Serpent’s Tail ISBN 1-85242-877-5

This is a book that needed writing, and whether one’s attracted to Balkan Roma music or not it’s full of enlightenment. A sign of a good book about a musical world is that it makes one want to go and see and listen, regard the musicians in a new light and revisit records one already has, and this does.
      Though there is some chronological flow, it’s more a series of lively magazine pieces than a through-read. Most chapters focus on a particular musician or Roma musical scene and the author’s trips to track them down in four of the Balkan countries: Serbia, FYR Macedonia, Romania and Bulgaria. We get human stories, vivid pictures of the ways in which these very different musicians and their families live, plus directly-expressed, well-researched presentation of the tough facts of political and historical background.
      Though many others make appearances, the main highlighted musicians and bands are singers Esma Redžepova, Šaban Bajramović and Jony Iliev, saxist Ferus Mustafov, trumpeters Boban Marković and Naat Veliov, brass band Fanfare Ciocarliă, accordionist Fulgerică, Clejani’s wild combo Taraf de Haïdouks, and, coming as a surprise near the end, Bulgaria’s outrageous Roma male diva and now unlikely Roma figurehead and politician, Azis.
      Four scene-setting or background-giving chapters are printed entirely in italics, making them harder on the eye, which is unfortunate because one in particular is strong stuff: 'The Great Devouring', an essay, written in a more concentrated style than most of the book, on the oft-ignored Second World War horror of the Roma Holocaust.
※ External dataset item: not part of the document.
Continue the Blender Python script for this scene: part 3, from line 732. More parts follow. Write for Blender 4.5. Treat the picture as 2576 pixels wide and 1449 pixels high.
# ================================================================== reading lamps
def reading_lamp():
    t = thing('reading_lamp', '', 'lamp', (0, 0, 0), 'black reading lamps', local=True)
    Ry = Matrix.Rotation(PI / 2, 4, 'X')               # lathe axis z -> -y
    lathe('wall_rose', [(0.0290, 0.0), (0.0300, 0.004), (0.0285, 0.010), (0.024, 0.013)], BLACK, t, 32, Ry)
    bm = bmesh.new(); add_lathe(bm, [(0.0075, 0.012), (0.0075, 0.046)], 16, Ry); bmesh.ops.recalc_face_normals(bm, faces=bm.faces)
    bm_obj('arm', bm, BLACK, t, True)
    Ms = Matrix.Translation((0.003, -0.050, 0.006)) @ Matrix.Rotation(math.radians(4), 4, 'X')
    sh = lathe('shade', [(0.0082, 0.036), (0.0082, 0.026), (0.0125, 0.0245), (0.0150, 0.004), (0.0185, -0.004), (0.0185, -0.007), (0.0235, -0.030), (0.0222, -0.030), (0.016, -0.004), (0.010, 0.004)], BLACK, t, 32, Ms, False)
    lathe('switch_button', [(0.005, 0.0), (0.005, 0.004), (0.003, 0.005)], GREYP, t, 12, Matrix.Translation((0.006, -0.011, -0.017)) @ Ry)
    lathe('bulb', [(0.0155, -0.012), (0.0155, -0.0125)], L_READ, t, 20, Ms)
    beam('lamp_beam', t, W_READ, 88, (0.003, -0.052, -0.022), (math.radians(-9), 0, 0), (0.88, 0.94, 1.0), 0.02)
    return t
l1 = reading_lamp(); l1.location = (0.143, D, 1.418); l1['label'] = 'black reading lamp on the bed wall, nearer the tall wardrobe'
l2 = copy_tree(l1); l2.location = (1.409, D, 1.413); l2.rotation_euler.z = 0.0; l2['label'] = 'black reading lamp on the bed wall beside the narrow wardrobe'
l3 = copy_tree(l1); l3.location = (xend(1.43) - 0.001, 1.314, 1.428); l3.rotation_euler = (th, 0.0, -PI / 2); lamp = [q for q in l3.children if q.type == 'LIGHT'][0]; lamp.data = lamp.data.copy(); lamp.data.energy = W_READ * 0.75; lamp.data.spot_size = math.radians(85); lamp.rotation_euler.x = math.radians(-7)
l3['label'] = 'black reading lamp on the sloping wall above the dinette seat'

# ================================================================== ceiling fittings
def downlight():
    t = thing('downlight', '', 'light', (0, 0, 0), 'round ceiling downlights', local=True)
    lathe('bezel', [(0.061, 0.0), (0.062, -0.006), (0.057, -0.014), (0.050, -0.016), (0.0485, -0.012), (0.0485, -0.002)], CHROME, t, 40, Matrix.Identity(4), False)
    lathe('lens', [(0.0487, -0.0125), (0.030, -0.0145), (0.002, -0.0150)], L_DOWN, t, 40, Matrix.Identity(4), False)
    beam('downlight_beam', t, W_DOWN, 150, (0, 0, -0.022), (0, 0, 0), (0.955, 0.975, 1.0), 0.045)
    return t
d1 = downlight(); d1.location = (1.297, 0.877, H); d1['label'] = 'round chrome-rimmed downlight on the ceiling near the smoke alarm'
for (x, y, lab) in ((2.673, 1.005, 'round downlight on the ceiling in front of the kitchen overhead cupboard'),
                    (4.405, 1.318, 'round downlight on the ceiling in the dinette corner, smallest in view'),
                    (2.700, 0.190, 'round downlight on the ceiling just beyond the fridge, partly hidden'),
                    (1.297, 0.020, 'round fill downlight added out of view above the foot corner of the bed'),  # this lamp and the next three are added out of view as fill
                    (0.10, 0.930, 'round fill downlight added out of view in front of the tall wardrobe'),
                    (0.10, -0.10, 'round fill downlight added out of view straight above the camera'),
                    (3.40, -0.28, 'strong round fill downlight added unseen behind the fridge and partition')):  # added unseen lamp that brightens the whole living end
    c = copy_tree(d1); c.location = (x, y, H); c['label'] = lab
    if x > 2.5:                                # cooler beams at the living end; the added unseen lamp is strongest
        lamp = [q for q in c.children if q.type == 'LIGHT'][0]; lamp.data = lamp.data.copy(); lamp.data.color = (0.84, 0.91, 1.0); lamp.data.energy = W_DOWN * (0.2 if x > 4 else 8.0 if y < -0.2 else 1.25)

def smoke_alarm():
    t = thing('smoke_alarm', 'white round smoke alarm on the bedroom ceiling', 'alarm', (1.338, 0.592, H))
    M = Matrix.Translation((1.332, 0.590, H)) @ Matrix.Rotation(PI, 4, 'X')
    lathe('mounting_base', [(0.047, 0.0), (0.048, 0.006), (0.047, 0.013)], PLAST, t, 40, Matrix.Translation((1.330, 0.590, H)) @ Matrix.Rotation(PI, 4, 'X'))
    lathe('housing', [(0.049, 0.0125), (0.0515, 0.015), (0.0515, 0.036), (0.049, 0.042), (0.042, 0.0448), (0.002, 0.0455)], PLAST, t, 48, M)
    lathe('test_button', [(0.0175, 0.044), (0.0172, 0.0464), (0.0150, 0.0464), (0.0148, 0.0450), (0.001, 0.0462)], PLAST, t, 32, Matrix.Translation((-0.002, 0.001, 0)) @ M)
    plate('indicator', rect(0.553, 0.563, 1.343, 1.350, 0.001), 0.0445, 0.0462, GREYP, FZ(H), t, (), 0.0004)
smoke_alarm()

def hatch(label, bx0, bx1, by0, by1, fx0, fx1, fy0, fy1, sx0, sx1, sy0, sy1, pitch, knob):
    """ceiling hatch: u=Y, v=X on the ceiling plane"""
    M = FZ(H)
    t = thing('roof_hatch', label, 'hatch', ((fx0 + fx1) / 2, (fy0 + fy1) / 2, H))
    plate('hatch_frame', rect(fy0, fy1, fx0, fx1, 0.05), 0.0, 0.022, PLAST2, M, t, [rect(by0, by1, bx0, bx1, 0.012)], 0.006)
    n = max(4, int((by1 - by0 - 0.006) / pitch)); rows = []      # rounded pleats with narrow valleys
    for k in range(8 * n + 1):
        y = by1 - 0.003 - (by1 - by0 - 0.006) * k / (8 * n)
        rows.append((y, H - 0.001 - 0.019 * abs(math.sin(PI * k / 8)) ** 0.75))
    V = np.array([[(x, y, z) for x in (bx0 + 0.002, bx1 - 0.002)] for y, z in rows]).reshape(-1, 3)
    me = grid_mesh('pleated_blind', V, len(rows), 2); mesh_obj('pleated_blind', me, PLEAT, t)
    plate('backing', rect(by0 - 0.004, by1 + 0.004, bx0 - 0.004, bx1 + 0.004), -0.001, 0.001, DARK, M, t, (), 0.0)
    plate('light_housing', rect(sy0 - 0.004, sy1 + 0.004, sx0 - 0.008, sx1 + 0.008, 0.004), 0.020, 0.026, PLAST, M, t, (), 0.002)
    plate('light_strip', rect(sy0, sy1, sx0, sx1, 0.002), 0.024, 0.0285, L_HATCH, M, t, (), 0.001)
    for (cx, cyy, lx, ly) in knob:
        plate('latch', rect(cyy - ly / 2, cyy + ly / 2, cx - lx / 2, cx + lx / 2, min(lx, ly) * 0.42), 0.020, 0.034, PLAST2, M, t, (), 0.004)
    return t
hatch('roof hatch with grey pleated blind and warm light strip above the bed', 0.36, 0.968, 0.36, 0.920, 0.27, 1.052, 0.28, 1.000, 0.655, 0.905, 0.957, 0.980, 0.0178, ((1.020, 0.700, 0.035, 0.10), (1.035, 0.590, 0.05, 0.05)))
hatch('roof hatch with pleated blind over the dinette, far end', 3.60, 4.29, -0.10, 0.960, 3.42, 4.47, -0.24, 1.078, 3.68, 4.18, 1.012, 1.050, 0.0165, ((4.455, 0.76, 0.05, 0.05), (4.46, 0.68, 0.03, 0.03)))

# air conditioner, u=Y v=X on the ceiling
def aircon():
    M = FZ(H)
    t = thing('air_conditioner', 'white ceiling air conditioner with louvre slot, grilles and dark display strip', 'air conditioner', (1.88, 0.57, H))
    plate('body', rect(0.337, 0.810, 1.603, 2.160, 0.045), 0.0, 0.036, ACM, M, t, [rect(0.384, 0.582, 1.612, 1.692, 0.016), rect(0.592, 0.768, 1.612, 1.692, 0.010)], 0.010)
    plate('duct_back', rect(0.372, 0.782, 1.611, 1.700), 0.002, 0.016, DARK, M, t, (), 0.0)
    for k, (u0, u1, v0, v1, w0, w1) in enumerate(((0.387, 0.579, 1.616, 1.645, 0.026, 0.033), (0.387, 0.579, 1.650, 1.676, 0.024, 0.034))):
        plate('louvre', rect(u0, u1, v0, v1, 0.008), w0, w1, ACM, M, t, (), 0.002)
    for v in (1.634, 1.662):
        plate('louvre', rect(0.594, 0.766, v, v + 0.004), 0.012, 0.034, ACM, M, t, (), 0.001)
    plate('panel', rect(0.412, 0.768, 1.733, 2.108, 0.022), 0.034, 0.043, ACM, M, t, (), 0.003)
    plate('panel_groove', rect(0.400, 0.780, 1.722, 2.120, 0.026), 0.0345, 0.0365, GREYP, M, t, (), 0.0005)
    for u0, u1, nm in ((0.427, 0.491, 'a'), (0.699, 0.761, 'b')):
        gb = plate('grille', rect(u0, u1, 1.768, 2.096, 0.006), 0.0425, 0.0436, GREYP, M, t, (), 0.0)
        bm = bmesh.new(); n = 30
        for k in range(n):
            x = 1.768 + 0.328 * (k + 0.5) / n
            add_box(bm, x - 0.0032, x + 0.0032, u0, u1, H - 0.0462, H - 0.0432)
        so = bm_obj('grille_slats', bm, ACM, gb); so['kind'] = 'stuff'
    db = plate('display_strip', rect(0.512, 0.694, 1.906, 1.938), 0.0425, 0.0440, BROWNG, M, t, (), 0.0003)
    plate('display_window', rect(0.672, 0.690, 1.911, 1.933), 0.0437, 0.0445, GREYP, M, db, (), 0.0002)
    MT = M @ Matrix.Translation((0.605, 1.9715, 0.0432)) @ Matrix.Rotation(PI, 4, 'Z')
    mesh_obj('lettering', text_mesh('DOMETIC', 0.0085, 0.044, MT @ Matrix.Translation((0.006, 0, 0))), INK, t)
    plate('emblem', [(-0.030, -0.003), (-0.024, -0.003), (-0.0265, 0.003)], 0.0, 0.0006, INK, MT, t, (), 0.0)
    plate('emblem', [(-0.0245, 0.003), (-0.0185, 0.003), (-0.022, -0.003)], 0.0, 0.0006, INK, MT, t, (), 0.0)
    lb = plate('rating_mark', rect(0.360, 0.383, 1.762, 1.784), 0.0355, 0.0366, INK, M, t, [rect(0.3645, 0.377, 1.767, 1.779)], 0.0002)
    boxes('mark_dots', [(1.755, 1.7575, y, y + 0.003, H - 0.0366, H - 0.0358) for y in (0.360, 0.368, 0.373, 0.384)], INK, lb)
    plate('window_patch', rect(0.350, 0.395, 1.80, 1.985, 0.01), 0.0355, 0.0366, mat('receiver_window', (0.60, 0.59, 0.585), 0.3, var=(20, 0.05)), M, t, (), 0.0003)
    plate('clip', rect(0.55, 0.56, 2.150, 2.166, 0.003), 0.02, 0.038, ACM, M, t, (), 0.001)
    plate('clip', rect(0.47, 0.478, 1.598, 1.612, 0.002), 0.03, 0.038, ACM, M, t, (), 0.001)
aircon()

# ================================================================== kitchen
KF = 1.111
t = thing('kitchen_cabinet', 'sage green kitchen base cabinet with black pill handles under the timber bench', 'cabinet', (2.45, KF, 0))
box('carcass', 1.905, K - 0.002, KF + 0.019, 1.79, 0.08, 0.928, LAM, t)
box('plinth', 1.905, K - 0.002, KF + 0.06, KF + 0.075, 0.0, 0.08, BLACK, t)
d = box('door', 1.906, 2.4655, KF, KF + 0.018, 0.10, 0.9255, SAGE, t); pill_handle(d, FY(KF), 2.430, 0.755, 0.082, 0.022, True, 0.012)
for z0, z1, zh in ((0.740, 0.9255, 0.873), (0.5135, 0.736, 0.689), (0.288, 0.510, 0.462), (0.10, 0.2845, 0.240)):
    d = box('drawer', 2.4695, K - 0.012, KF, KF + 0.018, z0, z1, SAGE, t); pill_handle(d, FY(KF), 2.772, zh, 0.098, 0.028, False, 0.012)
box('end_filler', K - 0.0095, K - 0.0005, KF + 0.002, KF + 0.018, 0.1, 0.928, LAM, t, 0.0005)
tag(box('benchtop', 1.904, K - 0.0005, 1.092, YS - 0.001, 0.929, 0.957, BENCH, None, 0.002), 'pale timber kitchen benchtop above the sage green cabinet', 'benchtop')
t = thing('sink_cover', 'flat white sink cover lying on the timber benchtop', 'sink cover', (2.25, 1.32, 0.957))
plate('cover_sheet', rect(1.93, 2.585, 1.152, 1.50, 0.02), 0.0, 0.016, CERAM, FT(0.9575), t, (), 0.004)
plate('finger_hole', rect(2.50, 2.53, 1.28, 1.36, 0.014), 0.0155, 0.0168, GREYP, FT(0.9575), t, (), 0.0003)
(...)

      Despite not speaking any of the relevant languages and relying largely on translating friends, Cartwright’s fascination and empathy with Roma culture is evident, but it’s a realistic, not idealised view. Tracking down and hanging out with his subjects, or sometimes failing to, he gives a subjectively honest sense of the places and people, including sometimes less than flattering portraits; I guess he’ll have to hope that his description of Ferus Mustafov’s physical appearance and personality doesn’t get back to its subject.
      The ever-changing cast of musicians, family members and contacts, referred to after their first appearance by first name only, gets confusing and calls for a ‘who’s who’ appendix to go with the selective biography, discography and filmography. Cartwright’s writing style lurches periodically into the kind of Hunter S. Thompson laddishness that perhaps the minor celebrity who wrote the book’s inapt cover strapline - “High times and hard times in the Balkans” - had in mind. I found it worked best to take breakfast with a chapter a day over a couple of weeks, leaving the images to settle before biting into a further chunk with the next day’s coffee. The Mustafov piece published in last month’s fRoots provides a good taster.
      That extract, incidentally, features much better-reproduced photos than this book’s lumpily screened, dark black-and-white renderings on coarse paper of what were presumably originally decent colour shots. One expects better for £11.99 from a UK publisher. It’s ironic that publishing economics and last-century printing technology should assign shades of drab cheapskate grey to people whose lives and music are, as Cartwright shows, so full of colour and resilience, and whose hereditary musical brilliance has for so long had such an animating influence throughout Europe and beyond.